The comments landed as Rivals continues to draw attention well beyond the United Kingdom, where its first season landed harder than it did in America. Disney streams the adaptation of Jilly Cooper’s 1988 novel on Disney+ and Hulu, and Tennant’s interview has given viewers a fresh reason to revisit the series — especially the first episode, which opens with a couple locked in the bathroom of the Concorde.
On the podcast I’m Having an Episode, Tennant said he thought Cooper’s writing is rooted in the British class system and the way money and bloodline shape power. That is the world Rivals keeps returning to, and it is part of why the show’s explicit material has drawn so much notice: Tennant said the sex is there to reveal character, not to feel gratuitous. In his view, the opening scene is built around Rupert Campbell-Black’s freedom, promiscuity and virility, rather than just the mechanics of the moment.
He also walked through the logistics of that Concorde sequence. Tennant said he never flew on the aircraft himself, even though the production filmed on one for the scene. There is a Concorde in a museum in Bristol, he noted, but he did not think the actual bathroom encounter was shot inside the original vintage cabin. The team built the toilet set, which he described as a tiny, pokey space.

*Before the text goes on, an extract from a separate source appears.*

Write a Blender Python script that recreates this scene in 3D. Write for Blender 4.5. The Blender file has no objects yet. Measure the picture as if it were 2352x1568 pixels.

That detail helps explain why Rivals has kept finding an audience: it is selling itself as glossy, sexy and explicit, but Tennant is framing the intimacy as part of the storytelling rather than the spectacle. The series already has a second season drawing attention, and Disney’s promotion has pushed it further into the spotlight, but the open question is how much of that same class-and-sex dynamic the next chapter will lean on.